Neben den "lancierten" Verdächtigungen gegen deutsche Athletinnen stört sich Heinze auch an den Untersuchungsmethoden der Ermittler, die mit Schusswaffen und kugelsicheren Westen die Objekte durchsucht hatten. "Es drängt sich der Eindruck auf, wir hätten Radsport-Probleme. Dem ist nicht so", sagte Heinze.

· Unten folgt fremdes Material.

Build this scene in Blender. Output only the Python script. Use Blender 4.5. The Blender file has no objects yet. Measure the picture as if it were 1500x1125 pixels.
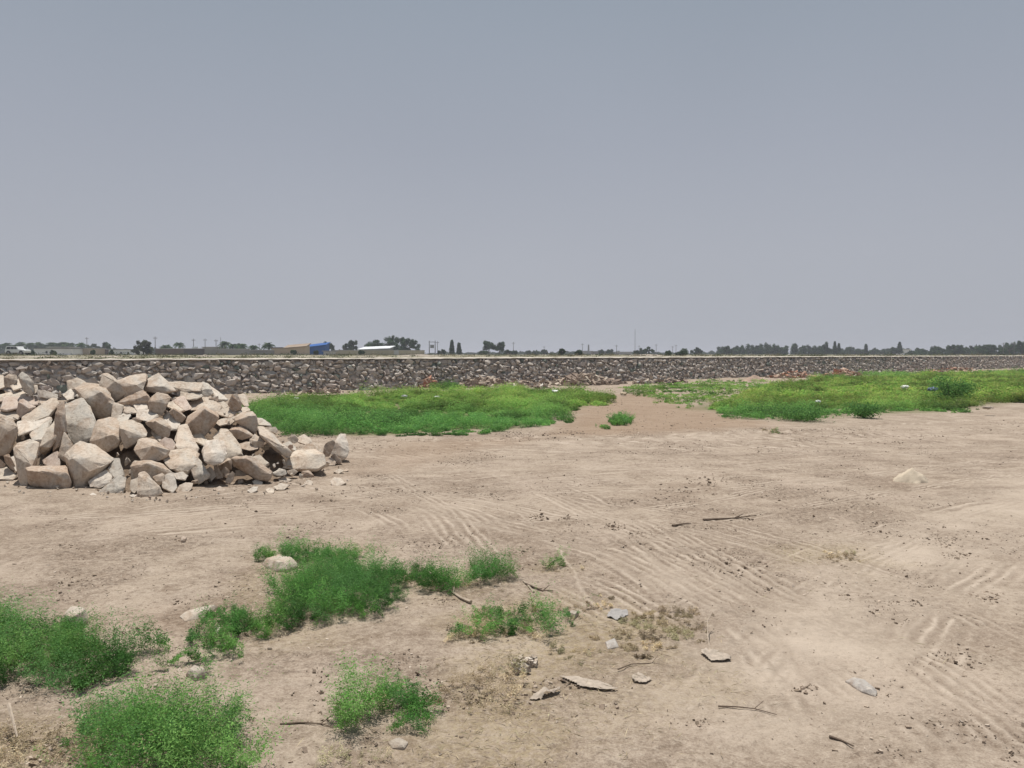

Zu den Objekten, die das BKA untersucht hat, gehört auch das Sportforum in Berlin Hohenschönhausen, in dem Pechstein seit Beginn ihrer Karriere trainiert. Dies bestätigte Dr. Harry Bähr, der Leiter des Olympiastützpunktes. "Wir begrüßen, dass die Ermittlungen so intensiv durchgeführt werden. Wir hoffen, dass wir zur Aufklärung des Falles beitragen konnten", sagte Bähr.

Pechsteins ehemaliger Trainer Joachim Franke bestritt derweil Gerüchte, denen zufolge auch er Besuch von der Staatsanwaltschaft erhalten habe. "Das stimmt nicht. Bei mir war keiner", sagte Franke.

Bekannt geworden waren zuvor auch Hausdurchsuchungen in der DESG-Zentrale, bei Pechstein und bei DESG-Teamchef Helge Jasch. Am Freitag hatte Heinze in einer offiziellen Verlautbarung die Gerüchte bestritten, es bestehe Dopingverdacht gegen zwei Sportlerinnen der DESG. Unklar ist, ob es sich bei Hartmann und Kraus um die Läuferinnen handelt, die auf einer angeblichen Liste des Weltverbandes ISU stehen. Darauf sollen zwölf Personen geführt werden, die wie Pechstein erhöhte Retikulozytenwerte aufweisen sollen. Bislang ist die ISU allerdings nur gegen Pechstein vorgegangen, die eine Zwei-Jahres-Sperre absitzt.

Auch an den unverdächtigen Sportlerinnen geht das Thema nicht spurlos vorüber. Jenny Wolf, die bei ihrem ersten Auftritt nach ihrem Gewinn der olympischen Silbermedaille beide 500-m-Rennen in Erfurt souverän gewann, sagte im ZDF: "Das belastet einen schon. Es macht einfach keinen Spaß mehr, wenn man sich auf den Start freut, und dann kommt wieder so etwas dazwischen."

Heike Hartmann stand in Erfurt völlig neben sich, wurde am Samstag über 500 m Letzte und sagte danach ihren 1000-m-Start ab. "Kein Wunder, sie ist am Boden zerstört", sagte Eicher. Für die positivste Überraschung in der Gunda-Niemann-Stirnemann-Halle sorgte Monique Angermüller. Die Berlinerin gewann über 1000 m - allerdings in Abwesenheit zahlreicher Weltklasse-Läuferinnen - ihr erstes Weltcup-Rennen.